Rundles wrap up: The advantage of perspective

Jeff Rundles //January 1, 2013//

Rundles wrap up: The advantage of perspective

Jeff Rundles //January 1, 2013//

I heard a weather report one Thursday last month that said Friday would be in the 60s, Saturday in the 40s, and Sunday in the 20s.

It got me thinking that it would be cool – strange, yes, but still cool – if instead of the weather that same thing just happened to me as a person. On Friday I would have been 60, just like I am, Saturday about 45, and on Sunday I’d spend the day as, say, 25.

On Monday when I got to work someone would ask me, “So, how was your weekend?” To which I would reply, “You have no idea. Pretty normal Friday, bought a sports car on Saturday, then Sunday I mastered a smart phone, got 837 new Facebook friends, became gluten-intolerant, and my wife suggested I stay home a couple of days.

“How was your weekend?”

Ah, if only you could turn back the clock. Now that I’m myself again, and after regaining just about the only advantage of age – perspective – I got thinking about some of the labor/management machinations that have recently been going on.

A few years ago, in these pages, I wrote of a nurses’ strike in Northern Michigan that had been going on for something like six years and I suggested that the nurses in question had ceased to be on strike, but rather had retired. It appears as though the same thing just happened at Hostess Brands. There are indications that the management there played fast and loose with pension “obligations,” not to mention with bonus payouts, and these points can and will be argued in bankruptcy court. But the central issue at hand, or so it seems, was management’s contention that it could no longer operate as a going concern in the face of labor demands and, calling labor’s bluff, shut down the company. I don’t believe anyone wanted to see the elimination of 18,500 jobs, but you either make money or you don’t.

Seems like the same thing is going on in the National Hockey League. Sure, as sports professionals, hockey players want to be like their NFL, NBA and MLB counterparts, but the cold facts are that you either make money or you don’t. Hockey, apparently, falls in the “don’t” category. Hey, I’ve been a print journalist pretty much all of my life so I have plenty of empathy for hockey players. That and $7 will get you a cup of Costa Rica Finca Palmilera Geisha at Starbucks.

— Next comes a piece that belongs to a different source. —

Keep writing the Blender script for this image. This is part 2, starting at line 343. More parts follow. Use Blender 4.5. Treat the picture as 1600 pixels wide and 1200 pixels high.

Then there was the mid-December vote in the Michigan legislature to make the state a so-called Right-to-Work state with two pieces of legislation – one dealing with government employees and the other with private-sector workers – that ban requirements that nonunion employees pay union dues. Pretty interesting that Michigan, the 24th state to enact Right-to-Work legislation (Colorado is not among them), has long been the poster child for the organized labor movement in America but, as I said, you either make money or you don’t. The unions bash the move as union-bashing – which it clearly is on some level – but the simple fact is that companies subject to union organizing have decided to not “Say Yes! To Michigan,” or “Ya to da UP” either. So, in economic development terms, do you want strong unions and dwindling jobs, or an incentive for companies to set up shop and hire people?

It’s not like they banned unions; like every other entity today the unions are just going to have to work harder and convince more people to pay their dues. I grew up in union country, Michigan, and saw a lot of good that unions did for workers and their families, but that doesn’t make them sacrosanct. It’s 2013 for Pete’s sake, and everyone has new economic realities.

Just ask the bakery workers and their former managers at Hostess, or both sides in the NHL dispute. You either make the money or you don’t.

I hear that it will be back in the 40s this weekend. Maybe I should buy some slacks. If I have the money, of course.